Exercise prompt:
Copy out the listing exactly.
▬▬▬
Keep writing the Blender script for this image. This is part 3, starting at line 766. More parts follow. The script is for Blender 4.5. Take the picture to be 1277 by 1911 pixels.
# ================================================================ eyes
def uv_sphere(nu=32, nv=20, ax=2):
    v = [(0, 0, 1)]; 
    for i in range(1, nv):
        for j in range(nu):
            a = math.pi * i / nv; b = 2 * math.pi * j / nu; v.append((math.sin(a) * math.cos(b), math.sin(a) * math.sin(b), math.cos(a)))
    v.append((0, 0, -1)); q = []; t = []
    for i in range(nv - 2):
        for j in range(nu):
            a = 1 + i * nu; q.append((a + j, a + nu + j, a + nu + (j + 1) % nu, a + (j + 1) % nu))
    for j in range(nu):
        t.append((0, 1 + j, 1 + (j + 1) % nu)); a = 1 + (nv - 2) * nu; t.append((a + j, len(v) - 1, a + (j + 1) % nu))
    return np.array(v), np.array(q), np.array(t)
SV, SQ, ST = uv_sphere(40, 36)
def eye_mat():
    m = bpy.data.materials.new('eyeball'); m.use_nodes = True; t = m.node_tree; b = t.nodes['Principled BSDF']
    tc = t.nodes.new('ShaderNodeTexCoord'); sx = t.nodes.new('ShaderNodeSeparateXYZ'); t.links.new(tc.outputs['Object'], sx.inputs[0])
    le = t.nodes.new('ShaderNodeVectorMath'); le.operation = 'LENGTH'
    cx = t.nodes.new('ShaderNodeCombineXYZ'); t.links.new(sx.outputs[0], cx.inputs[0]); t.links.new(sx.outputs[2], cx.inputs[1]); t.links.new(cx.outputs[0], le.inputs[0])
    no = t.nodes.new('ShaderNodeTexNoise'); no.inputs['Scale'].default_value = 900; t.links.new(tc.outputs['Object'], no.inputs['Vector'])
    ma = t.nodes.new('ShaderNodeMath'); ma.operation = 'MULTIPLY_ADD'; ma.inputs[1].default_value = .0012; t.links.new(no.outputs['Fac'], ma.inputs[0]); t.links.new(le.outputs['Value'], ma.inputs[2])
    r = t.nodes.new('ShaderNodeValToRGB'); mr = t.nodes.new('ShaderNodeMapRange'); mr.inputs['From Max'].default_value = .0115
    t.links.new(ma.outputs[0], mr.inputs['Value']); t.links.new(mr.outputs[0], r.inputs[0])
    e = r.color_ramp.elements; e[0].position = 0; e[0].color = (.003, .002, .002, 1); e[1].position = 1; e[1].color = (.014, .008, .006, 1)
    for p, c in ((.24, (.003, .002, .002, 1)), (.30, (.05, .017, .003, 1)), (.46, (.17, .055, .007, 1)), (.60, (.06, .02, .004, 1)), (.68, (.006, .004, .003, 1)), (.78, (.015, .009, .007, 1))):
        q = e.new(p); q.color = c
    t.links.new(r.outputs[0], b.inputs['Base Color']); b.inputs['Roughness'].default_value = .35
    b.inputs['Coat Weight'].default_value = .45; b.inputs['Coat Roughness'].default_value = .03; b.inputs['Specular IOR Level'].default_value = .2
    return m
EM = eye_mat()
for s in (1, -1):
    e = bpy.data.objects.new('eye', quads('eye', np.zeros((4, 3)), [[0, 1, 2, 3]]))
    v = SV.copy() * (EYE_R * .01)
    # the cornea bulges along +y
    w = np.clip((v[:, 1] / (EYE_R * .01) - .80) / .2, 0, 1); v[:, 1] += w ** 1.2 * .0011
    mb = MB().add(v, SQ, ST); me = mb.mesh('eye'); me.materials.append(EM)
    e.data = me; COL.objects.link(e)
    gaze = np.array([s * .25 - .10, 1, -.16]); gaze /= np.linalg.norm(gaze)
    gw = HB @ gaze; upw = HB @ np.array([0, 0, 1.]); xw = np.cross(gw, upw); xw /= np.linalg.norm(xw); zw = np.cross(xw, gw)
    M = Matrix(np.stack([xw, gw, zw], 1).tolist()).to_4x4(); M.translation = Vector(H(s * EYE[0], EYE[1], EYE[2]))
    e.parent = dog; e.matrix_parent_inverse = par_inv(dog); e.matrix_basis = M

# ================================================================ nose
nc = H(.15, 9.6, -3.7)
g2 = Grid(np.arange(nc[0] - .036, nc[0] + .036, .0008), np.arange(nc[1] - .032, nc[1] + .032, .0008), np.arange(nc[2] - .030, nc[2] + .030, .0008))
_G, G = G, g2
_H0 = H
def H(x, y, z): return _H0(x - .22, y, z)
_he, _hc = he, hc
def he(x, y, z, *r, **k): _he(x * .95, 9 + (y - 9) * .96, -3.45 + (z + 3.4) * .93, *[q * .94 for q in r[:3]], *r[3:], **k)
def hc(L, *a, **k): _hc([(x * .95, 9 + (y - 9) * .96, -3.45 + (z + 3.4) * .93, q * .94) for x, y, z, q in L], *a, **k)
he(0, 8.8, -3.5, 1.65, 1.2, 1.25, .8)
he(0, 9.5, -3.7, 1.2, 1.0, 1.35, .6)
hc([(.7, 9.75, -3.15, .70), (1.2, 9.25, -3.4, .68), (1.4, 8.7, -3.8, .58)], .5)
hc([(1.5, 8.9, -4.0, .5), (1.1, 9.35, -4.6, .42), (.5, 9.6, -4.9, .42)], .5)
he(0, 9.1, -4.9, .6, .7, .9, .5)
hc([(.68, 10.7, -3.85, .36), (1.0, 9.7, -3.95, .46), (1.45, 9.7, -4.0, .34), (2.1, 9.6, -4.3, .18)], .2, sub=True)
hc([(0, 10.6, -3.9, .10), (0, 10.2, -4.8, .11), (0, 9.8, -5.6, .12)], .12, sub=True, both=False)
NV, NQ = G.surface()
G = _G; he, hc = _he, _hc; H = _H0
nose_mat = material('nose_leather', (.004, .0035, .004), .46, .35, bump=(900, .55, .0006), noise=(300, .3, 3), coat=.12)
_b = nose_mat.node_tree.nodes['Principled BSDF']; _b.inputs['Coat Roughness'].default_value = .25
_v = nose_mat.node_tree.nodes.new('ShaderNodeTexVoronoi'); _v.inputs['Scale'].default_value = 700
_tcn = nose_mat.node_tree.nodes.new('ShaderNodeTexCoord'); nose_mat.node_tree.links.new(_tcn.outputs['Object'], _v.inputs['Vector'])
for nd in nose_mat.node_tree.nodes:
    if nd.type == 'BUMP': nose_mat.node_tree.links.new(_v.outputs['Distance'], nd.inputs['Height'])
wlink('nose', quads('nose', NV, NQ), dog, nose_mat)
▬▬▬
Solution to the problem:
Keep writing the Blender script for this image. This is part 3, starting at line 766. More parts follow. The script is for Blender 4.5. Take the picture to be 1277 by 1911 pixels.
# ================================================================ eyes
def uv_sphere(nu=32, nv=20, ax=2):
    v = [(0, 0, 1)]; 
    for i in range(1, nv):
        for j in range(nu):
            a = math.pi * i / nv; b = 2 * math.pi * j / nu; v.append((math.sin(a) * math.cos(b), math.sin(a) * math.sin(b), math.cos(a)))
    v.append((0, 0, -1)); q = []; t = []
    for i in range(nv - 2):
        for j in range(nu):
            a = 1 + i * nu; q.append((a + j, a + nu + j, a + nu + (j + 1) % nu, a + (j + 1) % nu))
    for j in range(nu):
        t.append((0, 1 + j, 1 + (j + 1) % nu)); a = 1 + (nv - 2) * nu; t.append((a + j, len(v) - 1, a + (j + 1) % nu))
    return np.array(v), np.array(q), np.array(t)
SV, SQ, ST = uv_sphere(40, 36)
def eye_mat():
    m = bpy.data.materials.new('eyeball'); m.use_nodes = True; t = m.node_tree; b = t.nodes['Principled BSDF']
    tc = t.nodes.new('ShaderNodeTexCoord'); sx = t.nodes.new('ShaderNodeSeparateXYZ'); t.links.new(tc.outputs['Object'], sx.inputs[0])
    le = t.nodes.new('ShaderNodeVectorMath'); le.operation = 'LENGTH'
    cx = t.nodes.new('ShaderNodeCombineXYZ'); t.links.new(sx.outputs[0], cx.inputs[0]); t.links.new(sx.outputs[2], cx.inputs[1]); t.links.new(cx.outputs[0], le.inputs[0])
    no = t.nodes.new('ShaderNodeTexNoise'); no.inputs['Scale'].default_value = 900; t.links.new(tc.outputs['Object'], no.inputs['Vector'])
    ma = t.nodes.new('ShaderNodeMath'); ma.operation = 'MULTIPLY_ADD'; ma.inputs[1].default_value = .0012; t.links.new(no.outputs['Fac'], ma.inputs[0]); t.links.new(le.outputs['Value'], ma.inputs[2])
    r = t.nodes.new('ShaderNodeValToRGB'); mr = t.nodes.new('ShaderNodeMapRange'); mr.inputs['From Max'].default_value = .0115
    t.links.new(ma.outputs[0], mr.inputs['Value']); t.links.new(mr.outputs[0], r.inputs[0])
    e = r.color_ramp.elements; e[0].position = 0; e[0].color = (.003, .002, .002, 1); e[1].position = 1; e[1].color = (.014, .008, .006, 1)
    for p, c in ((.24, (.003, .002, .002, 1)), (.30, (.05, .017, .003, 1)), (.46, (.17, .055, .007, 1)), (.60, (.06, .02, .004, 1)), (.68, (.006, .004, .003, 1)), (.78, (.015, .009, .007, 1))):
        q = e.new(p); q.color = c
    t.links.new(r.outputs[0], b.inputs['Base Color']); b.inputs['Roughness'].default_value = .35
    b.inputs['Coat Weight'].default_value = .45; b.inputs['Coat Roughness'].default_value = .03; b.inputs['Specular IOR Level'].default_value = .2
    return m
EM = eye_mat()
for s in (1, -1):
    e = bpy.data.objects.new('eye', quads('eye', np.zeros((4, 3)), [[0, 1, 2, 3]]))
    v = SV.copy() * (EYE_R * .01)
    # the cornea bulges along +y
    w = np.clip((v[:, 1] / (EYE_R * .01) - .80) / .2, 0, 1); v[:, 1] += w ** 1.2 * .0011
    mb = MB().add(v, SQ, ST); me = mb.mesh('eye'); me.materials.append(EM)
    e.data = me; COL.objects.link(e)
    gaze = np.array([s * .25 - .10, 1, -.16]); gaze /= np.linalg.norm(gaze)
    gw = HB @ gaze; upw = HB @ np.array([0, 0, 1.]); xw = np.cross(gw, upw); xw /= np.linalg.norm(xw); zw = np.cross(xw, gw)
    M = Matrix(np.stack([xw, gw, zw], 1).tolist()).to_4x4(); M.translation = Vector(H(s * EYE[0], EYE[1], EYE[2]))
    e.parent = dog; e.matrix_parent_inverse = par_inv(dog); e.matrix_basis = M

# ================================================================ nose
nc = H(.15, 9.6, -3.7)
g2 = Grid(np.arange(nc[0] - .036, nc[0] + .036, .0008), np.arange(nc[1] - .032, nc[1] + .032, .0008), np.arange(nc[2] - .030, nc[2] + .030, .0008))
_G, G = G, g2
_H0 = H
def H(x, y, z): return _H0(x - .22, y, z)
_he, _hc = he, hc
def he(x, y, z, *r, **k): _he(x * .95, 9 + (y - 9) * .96, -3.45 + (z + 3.4) * .93, *[q * .94 for q in r[:3]], *r[3:], **k)
def hc(L, *a, **k): _hc([(x * .95, 9 + (y - 9) * .96, -3.45 + (z + 3.4) * .93, q * .94) for x, y, z, q in L], *a, **k)
he(0, 8.8, -3.5, 1.65, 1.2, 1.25, .8)
he(0, 9.5, -3.7, 1.2, 1.0, 1.35, .6)
hc([(.7, 9.75, -3.15, .70), (1.2, 9.25, -3.4, .68), (1.4, 8.7, -3.8, .58)], .5)
hc([(1.5, 8.9, -4.0, .5), (1.1, 9.35, -4.6, .42), (.5, 9.6, -4.9, .42)], .5)
he(0, 9.1, -4.9, .6, .7, .9, .5)
hc([(.68, 10.7, -3.85, .36), (1.0, 9.7, -3.95, .46), (1.45, 9.7, -4.0, .34), (2.1, 9.6, -4.3, .18)], .2, sub=True)
hc([(0, 10.6, -3.9, .10), (0, 10.2, -4.8, .11), (0, 9.8, -5.6, .12)], .12, sub=True, both=False)
NV, NQ = G.surface()
G = _G; he, hc = _he, _hc; H = _H0
nose_mat = material('nose_leather', (.004, .0035, .004), .46, .35, bump=(900, .55, .0006), noise=(300, .3, 3), coat=.12)
_b = nose_mat.node_tree.nodes['Principled BSDF']; _b.inputs['Coat Roughness'].default_value = .25
_v = nose_mat.node_tree.nodes.new('ShaderNodeTexVoronoi'); _v.inputs['Scale'].default_value = 700
_tcn = nose_mat.node_tree.nodes.new('ShaderNodeTexCoord'); nose_mat.node_tree.links.new(_tcn.outputs['Object'], _v.inputs['Vector'])
for nd in nose_mat.node_tree.nodes:
    if nd.type == 'BUMP': nose_mat.node_tree.links.new(_v.outputs['Distance'], nd.inputs['Height'])
wlink('nose', quads('nose', NV, NQ), dog, nose_mat)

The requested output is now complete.